Le scénariste gère l’alternance des fils narratifs et des différents personnages avec habileté, imprimant ainsi un rythme de lecture vif, en passant de l’un à l’autre avec des séquences assez courtes. Comme le dessinateur, il accommode la réalité historique à sa sauce, entre respect des grands événements et petits arrangements avec les personnages historiques et les personnages créés pour son récit. D’un côté, il introduit deux nouveaux personnages historiques : Diego Velázquez de Cuéllar (1465-1524), un conquistador espagnol qui accompagnait Cortés, et la Malinche (1500-1529 ou 1550), une Amérindienne d'origine nahua, une esclave offerte à Cortés en 1519. De l’autre côté, le lecteur retrouve Hernando del Royo avec ses pouvoirs acquis par l’ingestion de racines et ses rares compagnons encore en vie, et il découvre le prêtre Barbo Bezan (qui succède à Oczu), assisté par le tout aussi bizarre Zampero. Les événements historiques suivent leur cours dans les grandes lignes, pendant que les personnages de fiction vivent leurs aventures. Catilina Guerero saisit la première occasion que se présente pour recouvrer sa liberté. Hernando del Royo prend conscience que la prophétie de Pipa, la fille du régisseur du domaine de son père en Espagne, s’accomplit : pour survivre il est devenu un monstre, il a pris un autre nom, un nom gravé dans sa chair, le nom d’un monstre. En trame de fond, le thème de la confrontation des cultures continue de courir, bien résumé dans la dernière page : Chacun croyait en ses chances, chacun croyait en ses dieux. D’un côté, la conquête militaire des colons ne s’accomplit pas comme ils l’avaient planifiée, et même il n’y a pas d’unité parmi les Espagnols. De l’autre côté, Hernando del Royo conserve les valeurs de son éducation espagnole, en même temps que sa conscience s’ouvre aux réalités géographiques du territoire sur lequel il se trouve, et leur incidence sur la civilisation des êtres humains qui le peuplent.
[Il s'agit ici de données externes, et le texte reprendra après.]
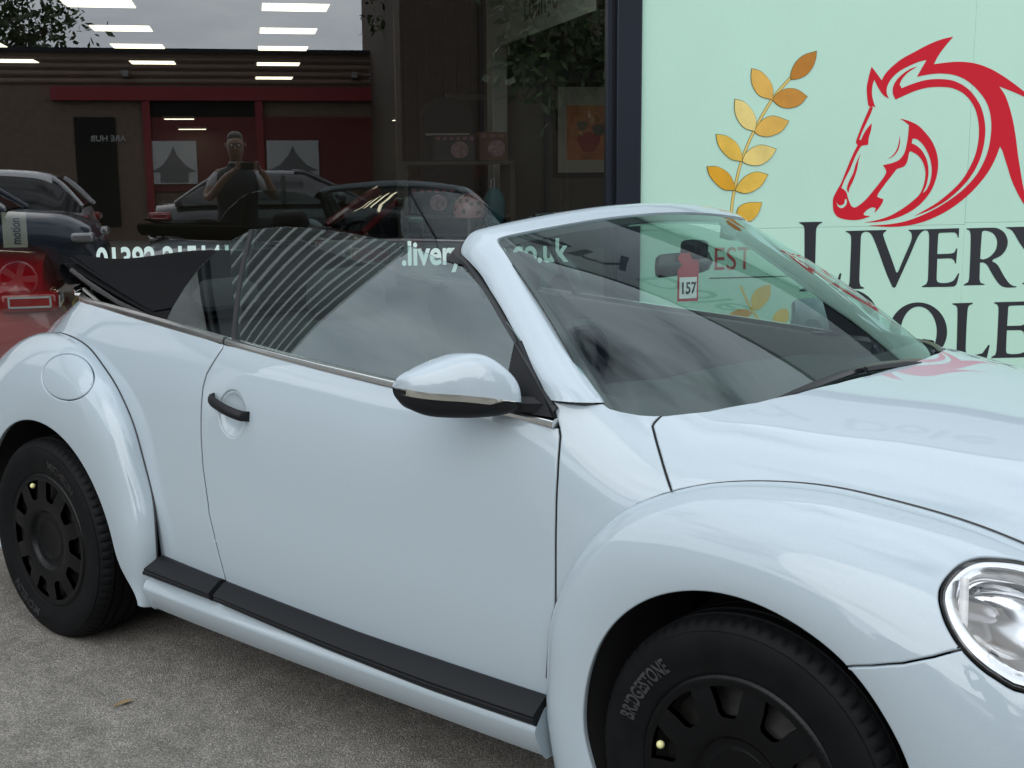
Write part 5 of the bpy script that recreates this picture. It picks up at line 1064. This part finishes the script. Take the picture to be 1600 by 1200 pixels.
MB().tube([(0, .1, .032), (0, .1, 1.42), (0, .0, 1.42), (0, 0, 1.36)], .01, 8).build('bag_stand', mat('grey stand', (.12, .12, .12), .4, .6), tl)
# paper notice stuck on the glass, and its turned lettering
nt_ = site('paper_notice', -1.123, DW+.03, 0, 'buff paper notice with lettering turned on its side at the left of the window', 'notice')
box('notice_sheet', (0, 0, 1.138), (.107, .002, 1.301), mat('buff paper', (.20, .195, .15), .8), nt_)
V, F = text_mesh('motion', .062, .001); mesh_obj('notice_lettering', [(.078-y, -.003, 1.152+x*.68) for x, y in V], F, blk, nt_, False)

# ------------------------------------------------------------------ other cars: lower body, cabin, wheels, lamps
tyre2 = None
darkglass = mat('dark car window', (.012, .014, .016), .05, spec=.8); alloy = mat('alloy wheel', (.35, .35, .36), .3, .9); lensred = mat('red lamp lens', (.35, .01, .012), .08, coat=1); lensclear = mat('clear lamp', (.7, .72, .74), .1, .4)
def other_car(name, root, col, L=4.2, W=1.78, top=((-2.1, .62), (-2.05, .92), (-1.5, .98), (.9, .98), (1.7, .90), (2.0, .74), (2.1, .55)), cab=((-2.0, .95, 0.), (-1.6, 1.35, 1.), (-1.0, 1.46, 1.), (.1, 1.46, 1.), (.4, 1.38, 1.), (1.15, .96, 0.)), wb=2.55, ground=.18, metal=.1, lampz=-.16):
    pm = mat(name+' paint', col, .3, metal, 1.)
    tx, tz = [q[0] for q in top], [q[1] for q in top]; ft = lambda x: sum(np.interp(x+q, tx, tz) for q in np.linspace(-.13, .13, 9))/9 if abs(x) < L/2-.13 else np.interp(x, tx, tz)
    xs = np.linspace(-L/2, L/2, 41); st = []
    for x in xs:
        e = 1-abs(x/(L/2))**6*.16; w = W/2*e*(1-.03*(x > 0)*(x/(L/2))**2); zt = float(ft(x*4.2/L)) if False else float(ft(x)); zb = ground+.06*abs(x/(L/2))**4
        ring = []
        for k in range(24):
            t = 2*math.pi*k/24; c, s_ = math.cos(t), math.sin(t); r = (abs(c)**4.2+abs(s_)**4.2)**(-1/4.2); ring.append((x, w*r*c*(1-.05*max(0, s_)), (zt+zb)/2+(zt-zb)/2*r*s_))
        st.append(ring)
    mb = MB().grid(st[::-1], wrap_v=True); n = 24; mb.f += [tuple(range(n)), tuple((len(st)-1)*n+i for i in range(n))[::-1]]
    mb.build('car_body', pm, root, sharp=50)
    # cabin
    C = [np.array(c) for c in cab]; cs = catmull(C, 4, False); V = []; F = []; FM = []
    for x, z, k in cs:
        k = min(1, max(0, k)); zb = float(ft(x))-.06; wb_ = W/2*.93; wt = W/2*(.93-.20*k); V += [(x, -wb_, zb), (x, -wt-.01, z-.07*k), (x, -wt*.86, z), (x, 0, z+.02), (x, wt*.86, z), (x, wt+.01, z-.07*k), (x, wb_, zb)]
    for i in range(len(cs)-1):
        roof = cs[i][2] > .93 and cs[i+1][2] > .93
        for j in range(6):
            F.append((i*7+j, (i+1)*7+j, (i+1)*7+j+1, i*7+j+1)[::-1]); FM.append(0 if (roof and j in (1, 2, 3, 4)) else 1)
    cabin = mesh_obj('car_cabin', V, F, [pm, darkglass], root, True, None, FM, 50)
    for sgn in (-1, 1):
        for i0, i1 in ((0, 4), (len(cs)-1, len(cs)-9)):
            rng = range(i0, i1+1) if i1 > i0 else range(i0, i1-1, -1); MB().tube([(V[i*7+(2 if sgn < 0 else 4)][0], V[i*7+(2 if sgn < 0 else 4)][1]*1.03, V[i*7+(2 if sgn < 0 else 4)][2]) for i in rng], .035, 8).build('roof_pillar', pm, cabin)
        xm = .0; i = int(np.argmin([abs(c[0]-xm) for c in cs])); MB().tube([V[i*7+(0 if sgn < 0 else 6)], V[i*7+(1 if sgn < 0 else 5)]], .03, 8).build('door_pillar', mat('black pillar', (.01, .01, .01), .3), cabin)
        MB().tube([(.85, sgn*W*.47, .98), (.8, sgn*(W/2+.06), 1.03), (.72, sgn*(W/2+.13), 1.03)], [.03, .07, .05], 8).build('door_mirror', pm, root)
    for sx in (-1, 1):
        for sgn in (-1, 1):
            w = MB().grid([[(.32*r*math.cos(t), y, .32*r*math.sin(t)) for r, y in ((.62, .07), (.78, .095), (.93, .09), (1, .06), (1, -.08))] for t in np.linspace(0, 2*math.pi, 33)[:-1]], wrap_u=True).build('wheel', mat('plain tyre', (.02, .02, .02), .7), root)
            w.location = (sx*wb/2, sgn*(W/2-.10), .32); w.rotation_euler = (0, 0, 0 if sgn > 0 else math.pi)
            mb = MB()
            for k in range(5):
                a = 2*math.pi*k/5
                mb.add([(.03*math.cos(a+1.5), .085, .03*math.sin(a+1.5)), (.19*math.cos(a+.2), .075, .19*math.sin(a+.2)), (.19*math.cos(a-.2), .075, .19*math.sin(a-.2)), (.03*math.cos(a-1.5), .085, .03*math.sin(a-1.5))], [(0, 1, 2, 3)])
            mb.grid([[(r*math.cos(t), y, r*math.sin(t)) for t in np.linspace(0, 2*math.pi, 25)[:-1]] for r, y in ((.205, .07), (.185, .08), (.18, .05))], wrap_v=True); mb.build('wheel_rim', alloy, w)
            arch = MB().grid([[(.37*math.cos(t), y, .37*math.sin(t)) for y in (W/2-.02, W/2*1.004)]+[(.40*math.cos(t), W/2*1.004, .40*math.sin(t))] for t in np.linspace(-.1, math.pi+.1, 20)]).build('wheel_arch', mat('black pillar', (.01, .01, .01), .3), root); arch.location = (sx*wb/2, 0, .32); arch.scale = (1, sgn, 1)
    for sgn in (-1, 1):
        t = MB().box((-L/2-.02, -.17, -.06), (-L/2+.30, .165, .06)).build('tail_lamp', lensred, root, bevel=.03); t.location = (.03, sgn*(W/2-.17), float(ft(-L/2+.1))+lampz)
        f_ = MB(); 
        for lo, hi in (((-L/2-.026, -.14, .028), (-L/2-.019, .14, .034)), ((-L/2-.026, -.14, -.034), (-L/2-.019, .14, -.028)), ((-L/2-.026, -.146, -.034), (-L/2-.019, -.138, .034)), ((-L/2-.026, .138, -.034), (-L/2-.019, .146, .034))): f_.box(lo, hi)
        f_.build('lamp_element', lensclear, t)
        g_ = MB(); ys = .1665*1
        for lo, hi in (((-L/2+.02, -.002, .022), (-L/2+.25, .002, .032)), ((-L/2+.02, -.002, -.032), (-L/2+.25, .002, -.022)), ((-L/2+.24, -.002, -.032), (-L/2+.25, .002, .032)), ((-L/2+.02, -.002, -.032), (-L/2+.03, .002, .032))): g_.box((lo[0], sgn*.167+lo[1], lo[2]), (hi[0], sgn*.167+hi[1], hi[2]))
        g_.build('lamp_element', lensclear, t)
        h = MB().box((L/2-.22, -.16, -.05), (L/2+.01, .16, .05)).build('headlamp', lensclear, root, bevel=.03); h.location = (-.04, sgn*(W/2-.19), float(ft(L/2-.15))-.10)
    box('number_plate', (-L/2-.035, -.26, .55), (-L/2-.02, .26, .66), mat('yellow plate', (.6, .5, .1), .5), root)
    return root
DEEPRED = (.42, .006, .012)
r1 = site('red_saloon', -3.22, DI+1.55, .03, 'deep red saloon inside the showroom with its tail lamp by the window', 'car', None, math.pi+math.radians(4))
other_car('red saloon', r1, DEEPRED, top=((-2.1, .62), (-2.04, .96), (-1.5, 1.01), (.9, .98), (1.7, .90), (2.0, .74), (2.1, .55)), cab=((-1.35, .99, 0.), (-.75, 1.36, 1.), (-.4, 1.43, 1.), (.2, 1.43, 1.), (.5, 1.36, 1.), (1.2, .96, 0.)), lampz=-.235)
r2 = site('red_coupe', 2.72, DI+4.5, .03, 'red car with a long curved roof further inside the showroom', 'car', None, math.radians(8))
other_car('red coupe', r2, (.22, .008, .014), cab=((-1.95, .95, 0.), (-1.5, 1.26, .9), (-.9, 1.45, 1.), (-.2, 1.50, 1.), (.3, 1.42, 1.), (1.2, .96, 0.)))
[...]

Le lecteur se trouve tout de suite emporté par la narration visuelle, ce dosage parfait entre traits encrés et couleurs, entre ce qui est décrit et ce qui est évoqué, voyant des personnages animés par la conquête ou le conflit, habités par des convictions morales fortes. Le récit reste dans le registre de l’aventure historique, un numéro d’équilibriste entre les grands événements avérés et les petits aménagements avec la réalité historique, pour une dramaturgie prenante et exaltante. Envoutant.